Centro Celso Furtado relembra visita de sua equipe ao ex-presidente uruguaio. Em 2017, uma pequena comitiva do Centro Internacional Celso Furtado foi até Montevidéu para entrevistar o ex-presidente do Uruguai, Pepe Mujica. O encontro memorável resultou em uma publicação no períódico Cadernos do Desenvolvimento. Participaram da visita Roberto Saturnino Braga, Carmem Feijó, então diretor-presidente e editora-chefe da revista, e a jornalista Rosa Freire d’Aguiar. Agora, com a notícia da morte de Pepe Mujica, Rosa relembra aquele dia marcante e compartilha suas impressões em um depoimento pessoal que reproduzimos na íntegra abaixo.

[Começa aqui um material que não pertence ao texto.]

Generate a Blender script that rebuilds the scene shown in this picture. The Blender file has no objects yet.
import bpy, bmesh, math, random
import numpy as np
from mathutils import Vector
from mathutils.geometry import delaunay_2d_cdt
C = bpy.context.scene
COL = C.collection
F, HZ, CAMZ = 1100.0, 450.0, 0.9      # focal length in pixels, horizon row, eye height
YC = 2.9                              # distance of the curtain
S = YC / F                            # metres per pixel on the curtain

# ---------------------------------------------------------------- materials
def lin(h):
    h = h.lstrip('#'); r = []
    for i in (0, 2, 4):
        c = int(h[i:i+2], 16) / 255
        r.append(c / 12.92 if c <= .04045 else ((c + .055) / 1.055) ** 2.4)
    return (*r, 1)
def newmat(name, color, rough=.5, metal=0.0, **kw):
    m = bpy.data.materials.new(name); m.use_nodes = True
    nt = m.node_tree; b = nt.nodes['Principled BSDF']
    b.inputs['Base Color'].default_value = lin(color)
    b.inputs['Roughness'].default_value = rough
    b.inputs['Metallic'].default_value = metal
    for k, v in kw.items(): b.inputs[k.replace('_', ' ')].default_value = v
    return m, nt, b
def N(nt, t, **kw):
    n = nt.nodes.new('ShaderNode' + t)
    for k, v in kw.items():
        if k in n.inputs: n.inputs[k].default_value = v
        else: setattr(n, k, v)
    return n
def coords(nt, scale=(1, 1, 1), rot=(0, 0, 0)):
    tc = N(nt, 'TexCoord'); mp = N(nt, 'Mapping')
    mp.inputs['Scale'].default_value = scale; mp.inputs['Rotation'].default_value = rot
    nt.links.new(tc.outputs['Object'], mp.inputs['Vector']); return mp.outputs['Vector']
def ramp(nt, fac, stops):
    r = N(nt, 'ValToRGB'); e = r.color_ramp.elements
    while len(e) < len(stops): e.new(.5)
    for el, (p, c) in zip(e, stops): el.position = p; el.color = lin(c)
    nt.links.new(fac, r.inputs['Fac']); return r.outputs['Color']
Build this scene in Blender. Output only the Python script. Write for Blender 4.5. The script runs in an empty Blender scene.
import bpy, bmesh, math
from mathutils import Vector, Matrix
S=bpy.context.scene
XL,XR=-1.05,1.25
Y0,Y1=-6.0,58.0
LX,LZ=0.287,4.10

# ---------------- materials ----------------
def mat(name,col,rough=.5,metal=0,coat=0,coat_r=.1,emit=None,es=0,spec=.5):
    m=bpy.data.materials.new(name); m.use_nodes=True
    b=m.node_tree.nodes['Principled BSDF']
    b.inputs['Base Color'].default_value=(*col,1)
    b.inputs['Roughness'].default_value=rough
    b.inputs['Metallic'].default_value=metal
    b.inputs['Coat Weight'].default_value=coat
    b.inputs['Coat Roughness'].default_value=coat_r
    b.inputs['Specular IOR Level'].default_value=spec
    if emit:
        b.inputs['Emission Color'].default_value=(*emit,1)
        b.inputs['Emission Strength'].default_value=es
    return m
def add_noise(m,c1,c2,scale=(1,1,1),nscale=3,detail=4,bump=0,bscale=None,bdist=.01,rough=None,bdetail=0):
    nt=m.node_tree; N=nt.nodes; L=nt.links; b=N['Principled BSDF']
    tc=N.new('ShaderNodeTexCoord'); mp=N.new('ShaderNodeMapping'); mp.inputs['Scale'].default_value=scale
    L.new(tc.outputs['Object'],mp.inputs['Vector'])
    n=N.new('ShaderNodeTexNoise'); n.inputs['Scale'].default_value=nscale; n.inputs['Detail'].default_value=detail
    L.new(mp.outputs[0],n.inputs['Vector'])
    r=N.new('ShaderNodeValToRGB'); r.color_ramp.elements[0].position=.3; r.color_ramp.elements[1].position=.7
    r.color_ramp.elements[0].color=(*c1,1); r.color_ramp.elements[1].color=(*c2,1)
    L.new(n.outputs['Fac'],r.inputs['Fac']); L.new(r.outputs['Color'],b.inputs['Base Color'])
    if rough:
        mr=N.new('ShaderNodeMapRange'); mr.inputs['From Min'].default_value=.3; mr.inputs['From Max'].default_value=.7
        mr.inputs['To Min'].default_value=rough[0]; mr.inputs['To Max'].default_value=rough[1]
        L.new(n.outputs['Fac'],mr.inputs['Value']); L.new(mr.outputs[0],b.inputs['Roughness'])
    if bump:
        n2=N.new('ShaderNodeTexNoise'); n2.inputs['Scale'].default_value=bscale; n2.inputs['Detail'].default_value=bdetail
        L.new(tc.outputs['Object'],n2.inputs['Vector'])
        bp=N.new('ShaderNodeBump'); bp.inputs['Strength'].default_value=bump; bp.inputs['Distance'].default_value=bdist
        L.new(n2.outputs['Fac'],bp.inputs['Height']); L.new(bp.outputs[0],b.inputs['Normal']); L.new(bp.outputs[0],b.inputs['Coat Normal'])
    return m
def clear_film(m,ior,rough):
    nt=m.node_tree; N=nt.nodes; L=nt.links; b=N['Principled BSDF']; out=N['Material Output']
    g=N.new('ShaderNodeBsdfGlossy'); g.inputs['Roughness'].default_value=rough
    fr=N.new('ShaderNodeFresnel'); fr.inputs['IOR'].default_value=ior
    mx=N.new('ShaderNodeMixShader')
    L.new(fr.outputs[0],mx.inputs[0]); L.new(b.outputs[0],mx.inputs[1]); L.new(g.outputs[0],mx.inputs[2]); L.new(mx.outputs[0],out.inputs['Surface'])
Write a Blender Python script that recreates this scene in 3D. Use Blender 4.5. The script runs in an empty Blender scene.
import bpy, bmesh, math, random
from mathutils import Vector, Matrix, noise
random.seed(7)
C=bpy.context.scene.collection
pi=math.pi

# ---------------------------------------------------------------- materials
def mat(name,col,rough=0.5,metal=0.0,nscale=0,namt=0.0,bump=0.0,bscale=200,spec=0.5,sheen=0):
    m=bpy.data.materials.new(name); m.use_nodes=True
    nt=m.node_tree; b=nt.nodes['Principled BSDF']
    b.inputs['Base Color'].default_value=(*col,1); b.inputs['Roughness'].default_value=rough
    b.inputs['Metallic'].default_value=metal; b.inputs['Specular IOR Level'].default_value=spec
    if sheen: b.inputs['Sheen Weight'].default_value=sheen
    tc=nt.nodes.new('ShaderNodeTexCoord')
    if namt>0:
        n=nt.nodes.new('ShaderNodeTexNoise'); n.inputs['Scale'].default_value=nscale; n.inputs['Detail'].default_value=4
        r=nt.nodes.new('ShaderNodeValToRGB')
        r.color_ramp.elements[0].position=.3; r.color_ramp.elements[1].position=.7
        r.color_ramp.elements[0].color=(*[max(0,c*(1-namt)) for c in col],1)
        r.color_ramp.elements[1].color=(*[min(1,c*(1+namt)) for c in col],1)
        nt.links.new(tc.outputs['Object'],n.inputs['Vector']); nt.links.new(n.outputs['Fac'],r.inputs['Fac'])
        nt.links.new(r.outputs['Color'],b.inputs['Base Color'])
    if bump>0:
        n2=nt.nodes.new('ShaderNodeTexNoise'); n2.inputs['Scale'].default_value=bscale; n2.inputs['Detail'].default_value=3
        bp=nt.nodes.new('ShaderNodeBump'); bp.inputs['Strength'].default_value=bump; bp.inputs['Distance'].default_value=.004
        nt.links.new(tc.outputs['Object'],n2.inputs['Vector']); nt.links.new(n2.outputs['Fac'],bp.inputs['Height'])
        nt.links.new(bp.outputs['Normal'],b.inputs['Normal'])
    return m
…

Montevidéu, 2017 – Encontro na chácara de Pepe Mujica. Da esquerda para a direita Carmem Feijó, Pepe Mujica, Saturnino Braga e Rosa Freire d’Aguiar.
Intérpretes do pensamento desenvolvimentista – Pepe Mujica
Foi em 2017 que, conversa vai conversa vem, o ex-senador Saturnino Braga teve a ideia de entrevistarmos o Pepe Mujica, para a revista “Cadernos do Desenvolvimento”, do Centro Celso Furtado. Lá fomos nós: Saturnino, então presidente do Centro, a economista Carmem Feijó, então diretora da revista, e eu. No dia seguinte à chegada a Montevidéu, pegamos um carro e fomos para a chácara Rincón del Cerro, onde Pepe Mujica morava desde a redemocratização do Uruguai e onde fez questão de continuar morando, longe da residência oficial, nos cinco anos em que foi presidente do Uruguai. (2010-15). Fomos recebidos pelo dono da casa, sorridente e despenteado, e por Lucía Topolansky, sua mulher, então senadora e vice-presidente do país. Casa pequena. Na saleta, meia dúzia de cadeiras desparelhadas em torno de uma mesa atulhada de papéis. Na cozinha/sala de jantar, Lucía conversava com um amigo e lavava a louça do café. Lá fora, o poço de onde tiravam a água. Flores e cachorros. Teto de zinco verde. Passamos muitas horas com Pepe Mujica. Embevecidos. Mujica respirava e transpirava política. Não dava a entender que tornaria a disputar uma eleição. Mas em 2019, disputou e venceu, elegendo-se senador da República. Naquele dia de nossa longa conversa, ele falou das fragilidades democráticas na América Latina, das ditaduras e regimes autoritários que regularmente nos derrubam e desfazem tudo o que exigiu anos de construção democrática; falou da liberação da maconha e do aborto — imensos avanços sociais que ele implantou no Uruguai –, do Brasil e do Mercosul. Mas também falou, nos deixando com voz embargada e olhos embaçados, da felicidade, dos afetos, da solidariedade, da juventude. Entre as tantas reflexões daquele homem notável, pinço algumas que ficaram aqui comigo, guardadas para sempre: – “Na prisão, o pior é a solidão. Foram anos de muita reflexão, sobre a vida, sobre mim mesmo. Galopei muito dentro de mim.” — “A sociedade precisa de mais tempo livre. Para as atividades de cultura, de pensamento, para os afetos: temos que cuidar dos afetos, dos filhos, dos parentes, de quem se ama”. Sábio Pepe Mujica, que hoje se vai para sempre.